Maybe I go back because there is a sense of wonder at technology and the ideas it engenders. Plenty of movies, shows, and novels since (and, let’s be honest, before) have explored the questions of identity in a world of technology more complexly, but the sense of wonder in Ghost is hard to match.
(Liz – Streaming on Starz, via Amazon Channels)
I’ve been fiddling around with a series on le Carre adaptations (he’s a lifelong obsession of mine), and in that I’ll find plenty of room to dump about what I do and don’t like about his most notable recent adaptation, 2011’s Tinker Tailor Soldier Spy.
But my fanboyish nitpicking should dissuade no one from watching the film. Will it make any sense without having read the original novel? Almost certainly not — even the Alec Guinness miniseries had trouble fitting everything in. But like The Big Sleep and other great mysteries, it is not a question of what is happening, but how the characters respond to it, and the film’s sense of style (which picks up as it goes on, building to a terrific finale) will keep you moving to the end.

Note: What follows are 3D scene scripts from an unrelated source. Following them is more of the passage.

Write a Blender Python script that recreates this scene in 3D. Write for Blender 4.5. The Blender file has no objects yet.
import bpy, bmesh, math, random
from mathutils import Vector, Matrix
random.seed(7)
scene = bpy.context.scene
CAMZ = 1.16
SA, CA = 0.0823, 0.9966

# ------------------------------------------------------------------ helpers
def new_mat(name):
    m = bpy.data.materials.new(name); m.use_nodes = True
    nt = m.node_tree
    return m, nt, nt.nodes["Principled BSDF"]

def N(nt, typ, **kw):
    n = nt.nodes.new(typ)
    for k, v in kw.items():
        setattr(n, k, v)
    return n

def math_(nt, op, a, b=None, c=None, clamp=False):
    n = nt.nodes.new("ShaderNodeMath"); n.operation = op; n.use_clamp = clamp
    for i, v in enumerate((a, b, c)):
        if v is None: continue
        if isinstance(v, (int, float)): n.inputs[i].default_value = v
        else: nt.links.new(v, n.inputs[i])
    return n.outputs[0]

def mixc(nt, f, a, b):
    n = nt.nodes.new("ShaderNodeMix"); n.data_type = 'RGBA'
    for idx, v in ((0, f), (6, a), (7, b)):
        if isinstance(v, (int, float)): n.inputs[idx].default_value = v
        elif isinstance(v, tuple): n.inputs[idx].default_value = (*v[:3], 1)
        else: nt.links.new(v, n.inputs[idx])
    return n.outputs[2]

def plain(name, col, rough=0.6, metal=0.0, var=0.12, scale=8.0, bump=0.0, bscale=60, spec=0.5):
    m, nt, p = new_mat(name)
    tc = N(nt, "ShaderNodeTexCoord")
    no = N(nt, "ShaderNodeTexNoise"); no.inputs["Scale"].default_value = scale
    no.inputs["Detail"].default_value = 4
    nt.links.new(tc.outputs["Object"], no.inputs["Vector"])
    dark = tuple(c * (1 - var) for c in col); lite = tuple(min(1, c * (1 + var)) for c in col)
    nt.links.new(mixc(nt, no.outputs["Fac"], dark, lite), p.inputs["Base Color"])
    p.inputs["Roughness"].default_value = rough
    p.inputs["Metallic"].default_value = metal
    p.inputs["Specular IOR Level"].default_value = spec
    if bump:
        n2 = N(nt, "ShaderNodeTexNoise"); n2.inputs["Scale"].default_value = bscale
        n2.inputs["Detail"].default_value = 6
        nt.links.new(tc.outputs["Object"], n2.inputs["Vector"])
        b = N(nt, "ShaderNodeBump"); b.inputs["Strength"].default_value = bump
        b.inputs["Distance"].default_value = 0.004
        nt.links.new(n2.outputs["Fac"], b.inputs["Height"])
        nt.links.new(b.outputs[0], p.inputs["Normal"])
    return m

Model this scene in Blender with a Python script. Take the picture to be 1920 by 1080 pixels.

(Liz – Streaming on Netflix)
I’m not including Wild Hogs on this list because it is a good movie — it is not a good movie — but because it is a very weird glimpse of what studios presumed we would find entertaining in 2007. (Given that it grossed more than $250 million on an $85 million budget, making it the 13th top-grossing film of the year, they weren’t wrong, either.)
Simultaneously a “fun” road trip flick starring some of the most recognizable guys in Hollywood and also a morose tale of henpecked middle-aged men clumsily asserting their quieted masculinity, with enough gay panic jokes to power a small, stupid nation, Wild Hogs now seems like it landed here from outer space. What limited pleasures there are come entirely from William H. Macy, incongruously sweet as a thankless fourth fiddle to once-beloved fixtures John Travolta, Tim Allen, and Martin Lawrence.
The whole enterprise is pretty gross and revealing, but, say what you will, Wild Hogs did introduce this fact into the world: the diner that plays a central role in the plot was built for the movie, and it still exists as a shop selling Wild Hogs merchandise. Wild Hogs will outlive us all, and as Nathan Rabin noted, it’s a must if you’re on a “quest to visit the most depressing tourist traps in the world.”